According to his lawsuit, Rabbi Samet prays three times a day. He also frequently reads religious texts.

The brief says that Rabbi Samet’s faith forbids him from praying in his cell, where there is a toilet. But when he has prayed elsewhere in the prison, he has been disciplined, the suit says. He has also been punished for covering his toilet while praying in his cell, the suit says. He contends that the Bureau of Prisons has denied his requests to pray in the chapel or in common areas, like libraries, the television room and the housing unit’s hallways and open courtyards.

In a deposition in the plaintiff’s brief, the supervisory chaplain of Otisville and the Bureau of Prisons’ expert on Jewish law, Rabbi Nochum Laskin, confirms that observant Jews cannot pray in a bathroom.

The bureau offered several explanations for its limits on where inmates can pray. According to a deposition by Sister Susan Van Baalen, chaplaincy services administrator at the bureau, ritualized prayers like those that Rabbi Samet performs are “not something that is part of our national culture.” Sister Van Baalen said they could be “threatening” to other inmates or might make them feel “uncomfortable.”
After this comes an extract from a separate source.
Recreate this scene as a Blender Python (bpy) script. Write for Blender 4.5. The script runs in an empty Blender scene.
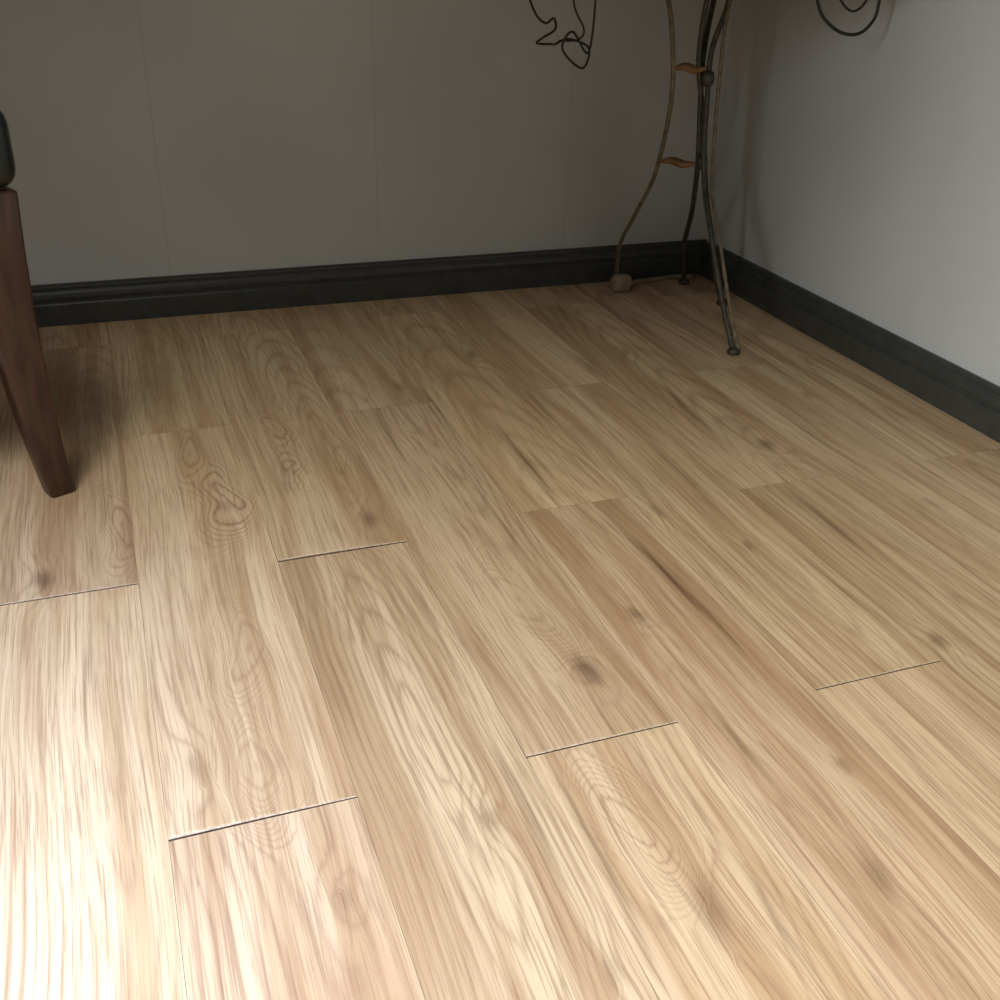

Depositions of other prison officials described similar concerns about offending other inmates and disruption of security. But Rabbi Laskin said in his deposition that conflicts over prayer had never occurred at Otisville, even when inmates had violated prison policy and prayed in common areas.

In the discovery process, Rabbi Samet’s lawyers came across 10 requests similar to his made by prisoners elsewhere in the country in 2005-6. The Bureau of Prisons rejected all of them.